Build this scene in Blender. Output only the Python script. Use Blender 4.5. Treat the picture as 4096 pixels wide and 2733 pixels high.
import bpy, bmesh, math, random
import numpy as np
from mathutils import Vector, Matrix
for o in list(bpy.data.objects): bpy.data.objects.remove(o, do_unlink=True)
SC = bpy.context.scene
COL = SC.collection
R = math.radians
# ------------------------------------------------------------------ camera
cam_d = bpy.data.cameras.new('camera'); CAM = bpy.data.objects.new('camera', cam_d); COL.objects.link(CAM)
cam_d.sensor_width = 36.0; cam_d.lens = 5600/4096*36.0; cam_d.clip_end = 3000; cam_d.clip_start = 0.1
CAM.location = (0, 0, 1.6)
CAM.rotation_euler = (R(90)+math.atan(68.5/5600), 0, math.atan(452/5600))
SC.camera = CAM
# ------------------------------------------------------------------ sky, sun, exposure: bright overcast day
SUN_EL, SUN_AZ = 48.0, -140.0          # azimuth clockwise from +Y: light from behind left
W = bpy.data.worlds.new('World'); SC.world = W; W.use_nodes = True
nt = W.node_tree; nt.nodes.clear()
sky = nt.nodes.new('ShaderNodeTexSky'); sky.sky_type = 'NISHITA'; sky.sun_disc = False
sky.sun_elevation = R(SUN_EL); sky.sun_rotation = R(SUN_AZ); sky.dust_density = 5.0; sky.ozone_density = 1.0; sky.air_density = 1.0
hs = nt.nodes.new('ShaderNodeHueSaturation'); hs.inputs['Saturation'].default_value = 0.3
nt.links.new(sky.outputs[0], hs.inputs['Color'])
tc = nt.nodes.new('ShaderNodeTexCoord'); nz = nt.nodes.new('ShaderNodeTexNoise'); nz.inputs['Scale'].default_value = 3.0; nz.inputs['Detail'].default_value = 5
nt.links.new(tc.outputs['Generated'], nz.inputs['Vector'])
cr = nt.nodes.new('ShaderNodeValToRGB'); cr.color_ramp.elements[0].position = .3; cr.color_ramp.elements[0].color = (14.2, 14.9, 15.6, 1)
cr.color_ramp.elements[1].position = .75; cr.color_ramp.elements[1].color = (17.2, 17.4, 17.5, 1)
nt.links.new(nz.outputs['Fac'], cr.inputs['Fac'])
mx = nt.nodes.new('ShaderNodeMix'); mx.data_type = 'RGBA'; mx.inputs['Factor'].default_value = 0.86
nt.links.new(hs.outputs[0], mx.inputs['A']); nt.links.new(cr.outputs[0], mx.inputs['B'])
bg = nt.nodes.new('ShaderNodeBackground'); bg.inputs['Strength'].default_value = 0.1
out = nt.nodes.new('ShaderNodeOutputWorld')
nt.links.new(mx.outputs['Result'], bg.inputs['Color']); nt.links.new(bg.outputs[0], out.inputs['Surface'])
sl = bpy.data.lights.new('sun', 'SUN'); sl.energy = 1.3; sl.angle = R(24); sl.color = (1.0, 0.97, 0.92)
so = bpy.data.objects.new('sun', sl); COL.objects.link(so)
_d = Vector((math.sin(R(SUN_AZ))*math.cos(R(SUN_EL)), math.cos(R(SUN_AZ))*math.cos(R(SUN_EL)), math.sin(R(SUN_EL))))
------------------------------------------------
STATED EXERCISE: Scan the listing above. Gather each line that contains the word "scene".

ANSWER TO THIS EXERCISE:
Build this scene in Blender. Output only the Python script. Use Blender 4.5. Treat the picture as 4096 pixels wide and 2733 pixels high.
SC = bpy.context.scene